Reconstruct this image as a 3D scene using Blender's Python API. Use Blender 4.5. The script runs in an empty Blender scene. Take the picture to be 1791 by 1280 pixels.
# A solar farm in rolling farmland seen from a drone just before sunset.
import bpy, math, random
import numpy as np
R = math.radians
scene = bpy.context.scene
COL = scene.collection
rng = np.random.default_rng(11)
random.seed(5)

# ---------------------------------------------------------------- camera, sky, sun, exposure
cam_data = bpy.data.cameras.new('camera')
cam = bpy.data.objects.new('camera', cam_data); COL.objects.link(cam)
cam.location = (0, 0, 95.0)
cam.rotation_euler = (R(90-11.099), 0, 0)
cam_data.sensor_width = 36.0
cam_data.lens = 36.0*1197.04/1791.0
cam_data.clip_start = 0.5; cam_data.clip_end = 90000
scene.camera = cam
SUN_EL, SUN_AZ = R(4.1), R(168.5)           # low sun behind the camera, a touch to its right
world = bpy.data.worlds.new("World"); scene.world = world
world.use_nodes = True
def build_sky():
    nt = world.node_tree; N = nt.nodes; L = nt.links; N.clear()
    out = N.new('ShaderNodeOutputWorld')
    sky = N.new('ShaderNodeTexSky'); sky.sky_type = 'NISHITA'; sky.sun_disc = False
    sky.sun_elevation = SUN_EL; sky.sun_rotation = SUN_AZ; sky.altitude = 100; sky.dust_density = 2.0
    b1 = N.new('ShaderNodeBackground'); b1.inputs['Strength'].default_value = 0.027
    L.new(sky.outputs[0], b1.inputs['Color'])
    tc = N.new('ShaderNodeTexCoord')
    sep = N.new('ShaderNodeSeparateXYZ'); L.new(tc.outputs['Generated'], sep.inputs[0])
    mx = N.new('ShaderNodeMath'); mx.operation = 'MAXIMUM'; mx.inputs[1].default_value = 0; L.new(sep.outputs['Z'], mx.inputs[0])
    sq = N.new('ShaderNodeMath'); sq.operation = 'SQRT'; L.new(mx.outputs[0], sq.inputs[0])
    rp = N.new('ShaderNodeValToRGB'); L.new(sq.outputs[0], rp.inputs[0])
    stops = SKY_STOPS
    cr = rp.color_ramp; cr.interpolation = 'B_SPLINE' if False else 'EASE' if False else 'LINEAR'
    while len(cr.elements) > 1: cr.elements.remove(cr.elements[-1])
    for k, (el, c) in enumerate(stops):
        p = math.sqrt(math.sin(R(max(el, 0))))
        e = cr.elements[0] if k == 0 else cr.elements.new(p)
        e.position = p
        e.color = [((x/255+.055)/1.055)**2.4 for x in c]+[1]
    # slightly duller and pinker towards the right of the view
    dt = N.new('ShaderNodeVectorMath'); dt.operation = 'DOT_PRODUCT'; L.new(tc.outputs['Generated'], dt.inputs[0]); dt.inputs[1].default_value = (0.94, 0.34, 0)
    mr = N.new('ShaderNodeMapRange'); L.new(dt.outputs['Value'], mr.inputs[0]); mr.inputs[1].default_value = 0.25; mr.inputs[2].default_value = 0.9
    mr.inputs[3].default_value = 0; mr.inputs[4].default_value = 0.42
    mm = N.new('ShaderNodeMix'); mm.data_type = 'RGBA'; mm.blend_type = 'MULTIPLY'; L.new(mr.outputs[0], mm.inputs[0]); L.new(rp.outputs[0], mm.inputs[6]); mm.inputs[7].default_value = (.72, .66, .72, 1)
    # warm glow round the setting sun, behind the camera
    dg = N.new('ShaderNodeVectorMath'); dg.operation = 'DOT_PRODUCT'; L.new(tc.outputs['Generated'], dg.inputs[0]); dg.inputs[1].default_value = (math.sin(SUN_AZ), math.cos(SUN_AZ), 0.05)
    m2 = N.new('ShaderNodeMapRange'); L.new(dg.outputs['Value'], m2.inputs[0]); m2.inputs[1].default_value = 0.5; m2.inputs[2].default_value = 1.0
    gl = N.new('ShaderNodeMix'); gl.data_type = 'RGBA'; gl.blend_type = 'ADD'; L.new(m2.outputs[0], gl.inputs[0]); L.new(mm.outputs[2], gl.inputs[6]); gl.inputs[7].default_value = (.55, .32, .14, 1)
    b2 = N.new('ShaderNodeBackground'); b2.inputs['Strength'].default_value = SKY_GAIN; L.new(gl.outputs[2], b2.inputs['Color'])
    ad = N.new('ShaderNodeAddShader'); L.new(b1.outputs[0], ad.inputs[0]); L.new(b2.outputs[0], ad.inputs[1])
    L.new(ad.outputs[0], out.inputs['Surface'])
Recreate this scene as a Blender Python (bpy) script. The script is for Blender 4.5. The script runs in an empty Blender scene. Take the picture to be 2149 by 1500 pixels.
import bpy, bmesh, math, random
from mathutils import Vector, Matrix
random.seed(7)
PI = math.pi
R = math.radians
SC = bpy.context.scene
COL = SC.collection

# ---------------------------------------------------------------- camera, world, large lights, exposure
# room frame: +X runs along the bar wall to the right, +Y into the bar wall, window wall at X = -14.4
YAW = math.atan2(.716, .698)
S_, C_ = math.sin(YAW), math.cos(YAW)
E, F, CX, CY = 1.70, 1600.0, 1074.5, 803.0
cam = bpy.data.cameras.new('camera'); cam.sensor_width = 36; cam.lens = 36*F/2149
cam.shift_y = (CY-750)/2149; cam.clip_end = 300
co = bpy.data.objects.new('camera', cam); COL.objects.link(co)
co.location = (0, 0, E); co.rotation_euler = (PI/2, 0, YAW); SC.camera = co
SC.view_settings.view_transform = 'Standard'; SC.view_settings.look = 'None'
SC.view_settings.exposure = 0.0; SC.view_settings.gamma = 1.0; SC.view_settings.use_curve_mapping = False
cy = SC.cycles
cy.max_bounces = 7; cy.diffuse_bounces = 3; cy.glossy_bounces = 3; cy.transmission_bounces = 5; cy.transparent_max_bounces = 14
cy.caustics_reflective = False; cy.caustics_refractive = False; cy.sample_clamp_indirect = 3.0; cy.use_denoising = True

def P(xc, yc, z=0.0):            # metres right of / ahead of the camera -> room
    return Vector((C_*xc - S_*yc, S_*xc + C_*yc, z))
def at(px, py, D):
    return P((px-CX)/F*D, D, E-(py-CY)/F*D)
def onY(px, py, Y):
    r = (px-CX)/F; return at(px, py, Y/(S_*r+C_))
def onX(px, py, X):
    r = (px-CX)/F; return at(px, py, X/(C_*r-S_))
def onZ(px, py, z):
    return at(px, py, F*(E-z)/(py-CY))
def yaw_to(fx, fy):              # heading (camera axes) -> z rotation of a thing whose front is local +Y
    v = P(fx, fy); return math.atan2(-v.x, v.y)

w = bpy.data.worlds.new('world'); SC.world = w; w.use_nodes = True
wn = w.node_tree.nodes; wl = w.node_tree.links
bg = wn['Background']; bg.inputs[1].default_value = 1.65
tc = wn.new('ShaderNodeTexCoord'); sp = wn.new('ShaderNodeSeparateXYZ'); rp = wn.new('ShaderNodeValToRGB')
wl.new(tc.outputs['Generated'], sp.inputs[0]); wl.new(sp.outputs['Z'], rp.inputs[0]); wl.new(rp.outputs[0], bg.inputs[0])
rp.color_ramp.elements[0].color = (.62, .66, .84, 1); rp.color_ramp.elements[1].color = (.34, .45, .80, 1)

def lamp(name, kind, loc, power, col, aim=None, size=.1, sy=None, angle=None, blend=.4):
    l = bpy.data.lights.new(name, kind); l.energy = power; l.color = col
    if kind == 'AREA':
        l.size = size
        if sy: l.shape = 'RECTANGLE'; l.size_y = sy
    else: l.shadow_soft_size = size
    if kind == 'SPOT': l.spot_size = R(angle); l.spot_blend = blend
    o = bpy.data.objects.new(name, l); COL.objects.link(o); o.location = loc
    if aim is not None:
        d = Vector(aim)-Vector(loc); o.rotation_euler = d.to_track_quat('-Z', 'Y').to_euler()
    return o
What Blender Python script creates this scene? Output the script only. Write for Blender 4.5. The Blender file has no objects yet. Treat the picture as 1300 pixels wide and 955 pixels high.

☆ ☆ ☆ ☆ ☆ ☆ ☆

DIRECTION
From the first line of the data above to the line holding "random.seed(5)", reproduce each line exactly; emit no other lines.

ANSWER IN FULL
Reconstruct this image as a 3D scene using Blender's Python API. Use Blender 4.5. The script runs in an empty Blender scene. Take the picture to be 1791 by 1280 pixels.
# A solar farm in rolling farmland seen from a drone just before sunset.
import bpy, math, random
import numpy as np
R = math.radians
scene = bpy.context.scene
COL = scene.collection
rng = np.random.default_rng(11)
random.seed(5)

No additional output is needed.